I'm thinking that I am grateful to have a job, and if any of the higher ups in the financial world who say the recession is ending could talk to just the people I know who are unemployed, they might think something different. If they came to PH any day and listened in on the receptionist fielding requests for food, rent assistance, jobs, clothes, housing, they might change their tune.

I'm thinking about some of the kids who have come through Promise House--their challenges, their trauma, their victories, their triumphs. No matter how much I may gripe about my job, I can never get enough of seeing our kids in action. And I'm thinking about all of my staff who make my life easier and who make the lives of our teens easier.

Sitting and thinking helps me get things in order, put things in perspective, process current experiences, create new ideas. It helps me appreciate all the good things both in my lpersonal ife and in the life of PH and gives me time to better see the challenges in both arenas that I need to address. It helps me realize that the challenges I face are really miniscule in the face of the challenges every one of our teens face when they come to PH.

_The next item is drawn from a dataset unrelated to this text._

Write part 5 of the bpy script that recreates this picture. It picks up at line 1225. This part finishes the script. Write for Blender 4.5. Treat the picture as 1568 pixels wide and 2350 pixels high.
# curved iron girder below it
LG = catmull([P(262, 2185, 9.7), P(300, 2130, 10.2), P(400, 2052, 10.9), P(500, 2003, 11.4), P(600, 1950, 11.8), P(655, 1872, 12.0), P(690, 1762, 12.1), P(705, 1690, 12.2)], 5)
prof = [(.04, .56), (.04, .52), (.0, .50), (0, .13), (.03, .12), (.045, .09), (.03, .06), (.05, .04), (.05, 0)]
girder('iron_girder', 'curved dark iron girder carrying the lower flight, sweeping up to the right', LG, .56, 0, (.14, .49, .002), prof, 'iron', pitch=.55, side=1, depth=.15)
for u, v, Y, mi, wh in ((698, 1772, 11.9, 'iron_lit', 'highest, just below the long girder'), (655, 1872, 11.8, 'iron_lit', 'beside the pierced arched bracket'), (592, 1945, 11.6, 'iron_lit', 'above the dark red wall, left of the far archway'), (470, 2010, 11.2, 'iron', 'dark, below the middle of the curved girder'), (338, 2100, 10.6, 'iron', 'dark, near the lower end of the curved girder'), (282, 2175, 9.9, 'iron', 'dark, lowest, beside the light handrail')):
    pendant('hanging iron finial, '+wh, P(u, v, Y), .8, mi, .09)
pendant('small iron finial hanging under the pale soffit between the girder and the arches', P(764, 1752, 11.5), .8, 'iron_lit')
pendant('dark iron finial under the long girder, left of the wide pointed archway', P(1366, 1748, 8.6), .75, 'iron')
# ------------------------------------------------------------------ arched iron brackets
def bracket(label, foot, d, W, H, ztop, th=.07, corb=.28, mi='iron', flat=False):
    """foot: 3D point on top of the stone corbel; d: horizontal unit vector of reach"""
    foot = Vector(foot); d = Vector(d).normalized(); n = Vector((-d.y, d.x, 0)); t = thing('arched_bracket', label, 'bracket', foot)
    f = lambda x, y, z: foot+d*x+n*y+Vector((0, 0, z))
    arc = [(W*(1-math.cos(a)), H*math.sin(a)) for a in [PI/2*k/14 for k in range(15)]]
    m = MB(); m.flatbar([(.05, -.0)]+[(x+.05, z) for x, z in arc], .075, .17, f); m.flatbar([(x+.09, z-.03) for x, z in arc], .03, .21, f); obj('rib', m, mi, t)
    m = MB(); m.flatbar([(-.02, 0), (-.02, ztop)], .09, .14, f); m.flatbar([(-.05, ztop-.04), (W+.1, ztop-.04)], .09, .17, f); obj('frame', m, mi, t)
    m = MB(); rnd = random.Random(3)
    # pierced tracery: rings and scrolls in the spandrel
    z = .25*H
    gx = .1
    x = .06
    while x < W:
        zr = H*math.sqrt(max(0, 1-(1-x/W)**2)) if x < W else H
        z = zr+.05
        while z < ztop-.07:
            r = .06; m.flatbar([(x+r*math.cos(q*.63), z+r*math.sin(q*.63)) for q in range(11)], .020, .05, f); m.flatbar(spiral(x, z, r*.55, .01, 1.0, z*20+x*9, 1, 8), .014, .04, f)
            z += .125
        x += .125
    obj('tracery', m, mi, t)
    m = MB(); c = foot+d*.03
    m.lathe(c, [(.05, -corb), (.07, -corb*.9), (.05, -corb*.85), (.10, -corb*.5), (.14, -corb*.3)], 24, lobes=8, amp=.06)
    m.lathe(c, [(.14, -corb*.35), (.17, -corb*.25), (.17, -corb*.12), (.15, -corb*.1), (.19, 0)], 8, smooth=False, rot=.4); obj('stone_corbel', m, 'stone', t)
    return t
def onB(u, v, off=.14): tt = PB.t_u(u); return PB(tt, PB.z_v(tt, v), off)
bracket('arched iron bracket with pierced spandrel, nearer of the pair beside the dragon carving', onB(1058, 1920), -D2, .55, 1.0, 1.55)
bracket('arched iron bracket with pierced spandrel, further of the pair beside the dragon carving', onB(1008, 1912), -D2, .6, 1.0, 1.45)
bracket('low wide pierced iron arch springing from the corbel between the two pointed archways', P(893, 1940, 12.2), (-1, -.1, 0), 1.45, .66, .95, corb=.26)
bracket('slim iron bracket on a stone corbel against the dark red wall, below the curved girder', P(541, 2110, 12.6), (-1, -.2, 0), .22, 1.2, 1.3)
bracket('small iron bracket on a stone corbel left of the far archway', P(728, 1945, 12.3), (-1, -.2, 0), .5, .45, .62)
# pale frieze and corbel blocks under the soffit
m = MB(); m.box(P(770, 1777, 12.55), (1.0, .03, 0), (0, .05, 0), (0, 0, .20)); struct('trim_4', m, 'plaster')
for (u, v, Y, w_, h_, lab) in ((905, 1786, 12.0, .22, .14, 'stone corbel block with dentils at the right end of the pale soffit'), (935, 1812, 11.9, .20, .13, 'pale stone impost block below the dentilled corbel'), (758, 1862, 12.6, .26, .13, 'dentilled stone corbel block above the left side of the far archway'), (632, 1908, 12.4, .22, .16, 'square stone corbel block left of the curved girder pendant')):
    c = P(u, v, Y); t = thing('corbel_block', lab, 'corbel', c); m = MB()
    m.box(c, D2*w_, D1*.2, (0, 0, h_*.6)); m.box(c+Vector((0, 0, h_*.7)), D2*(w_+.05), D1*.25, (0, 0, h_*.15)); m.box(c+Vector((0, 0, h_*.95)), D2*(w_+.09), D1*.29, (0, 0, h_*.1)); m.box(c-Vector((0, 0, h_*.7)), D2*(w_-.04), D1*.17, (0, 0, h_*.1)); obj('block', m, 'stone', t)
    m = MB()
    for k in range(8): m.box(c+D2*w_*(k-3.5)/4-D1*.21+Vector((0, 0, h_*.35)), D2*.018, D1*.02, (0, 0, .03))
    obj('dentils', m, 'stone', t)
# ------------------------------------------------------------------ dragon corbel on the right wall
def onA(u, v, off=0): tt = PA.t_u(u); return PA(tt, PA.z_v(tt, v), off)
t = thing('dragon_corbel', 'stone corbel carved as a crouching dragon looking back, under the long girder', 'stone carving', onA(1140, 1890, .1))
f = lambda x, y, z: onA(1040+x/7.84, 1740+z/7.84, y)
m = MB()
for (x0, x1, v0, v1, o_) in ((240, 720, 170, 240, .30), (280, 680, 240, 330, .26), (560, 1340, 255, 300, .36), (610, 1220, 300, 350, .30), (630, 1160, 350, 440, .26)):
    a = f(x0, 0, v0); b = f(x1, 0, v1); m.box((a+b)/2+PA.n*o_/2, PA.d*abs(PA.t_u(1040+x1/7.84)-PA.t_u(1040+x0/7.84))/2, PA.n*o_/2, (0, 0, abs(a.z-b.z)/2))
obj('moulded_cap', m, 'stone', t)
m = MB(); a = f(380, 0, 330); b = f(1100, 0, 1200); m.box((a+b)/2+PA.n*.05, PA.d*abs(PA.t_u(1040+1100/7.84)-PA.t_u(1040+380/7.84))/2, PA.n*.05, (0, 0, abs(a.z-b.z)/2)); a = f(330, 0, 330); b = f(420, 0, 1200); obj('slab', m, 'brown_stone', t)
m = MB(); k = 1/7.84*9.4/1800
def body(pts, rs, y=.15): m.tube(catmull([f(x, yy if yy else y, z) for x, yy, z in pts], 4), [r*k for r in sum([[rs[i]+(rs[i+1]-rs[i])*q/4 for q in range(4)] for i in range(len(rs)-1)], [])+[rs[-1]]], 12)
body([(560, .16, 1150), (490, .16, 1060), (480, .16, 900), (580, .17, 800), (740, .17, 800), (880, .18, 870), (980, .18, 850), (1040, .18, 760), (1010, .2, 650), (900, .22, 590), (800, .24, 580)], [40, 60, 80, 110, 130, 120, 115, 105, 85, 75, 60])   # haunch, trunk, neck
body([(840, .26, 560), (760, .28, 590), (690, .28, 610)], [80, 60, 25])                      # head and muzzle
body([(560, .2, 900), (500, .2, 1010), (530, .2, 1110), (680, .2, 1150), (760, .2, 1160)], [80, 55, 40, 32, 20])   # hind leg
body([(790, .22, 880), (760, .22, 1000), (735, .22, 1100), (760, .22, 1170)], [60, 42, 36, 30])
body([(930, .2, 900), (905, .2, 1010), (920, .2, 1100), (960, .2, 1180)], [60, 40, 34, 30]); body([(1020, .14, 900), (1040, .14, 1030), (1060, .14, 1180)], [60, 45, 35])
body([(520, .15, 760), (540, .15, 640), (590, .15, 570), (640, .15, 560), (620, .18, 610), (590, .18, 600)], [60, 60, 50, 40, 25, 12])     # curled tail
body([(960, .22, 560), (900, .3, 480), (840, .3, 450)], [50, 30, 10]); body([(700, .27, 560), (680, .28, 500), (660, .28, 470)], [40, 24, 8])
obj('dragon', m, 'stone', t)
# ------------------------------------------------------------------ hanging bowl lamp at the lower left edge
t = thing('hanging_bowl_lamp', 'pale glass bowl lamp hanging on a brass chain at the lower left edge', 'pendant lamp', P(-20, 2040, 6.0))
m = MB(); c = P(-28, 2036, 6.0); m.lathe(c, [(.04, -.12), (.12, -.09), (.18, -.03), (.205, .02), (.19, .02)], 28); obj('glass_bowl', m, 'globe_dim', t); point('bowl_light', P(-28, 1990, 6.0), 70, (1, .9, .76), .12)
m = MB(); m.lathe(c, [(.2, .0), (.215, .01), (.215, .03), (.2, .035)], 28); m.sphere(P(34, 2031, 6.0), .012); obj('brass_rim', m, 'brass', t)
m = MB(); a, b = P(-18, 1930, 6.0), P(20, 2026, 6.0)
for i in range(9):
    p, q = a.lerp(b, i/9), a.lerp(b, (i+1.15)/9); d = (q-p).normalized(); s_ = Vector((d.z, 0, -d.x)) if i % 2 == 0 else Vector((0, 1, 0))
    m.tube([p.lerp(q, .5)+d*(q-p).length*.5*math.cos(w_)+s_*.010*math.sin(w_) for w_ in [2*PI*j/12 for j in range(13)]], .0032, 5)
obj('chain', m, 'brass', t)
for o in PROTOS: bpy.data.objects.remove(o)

So today, I'm sitting here thinking. But next week I'll be moving fast. Let's hope the good thinking sticks.

Thursday, October 8, 2009

Two for Three

Promise House was recently notified by the Department of Health and Human Services that we are funded for another three years for our Basic Center (for the Shelter) and Street Outreach grants. Our transitional living grant that we have through DHHS is a five year grant and is not up for competition for several years. We are currently in the middle of getting our HUD (US Dept. of Housing and Development) renewal grant finished, and then we get a break for a while.

As crazy as the government makes me sometimes, Promise House could not function without its funding. Government grants are bigger dollar amounts and last longer than foundation, corporate, or individual contributions; and at the federal level anyway, they are fairly easy to manage. These grants will always be part of our diversified funding streams (unless the government nixes them), along with foundations, corporations, faith-based groups, and individuals.

So thanks, DHHS, for the vote of confidence and the funds. With your help, we will keep on truckin'.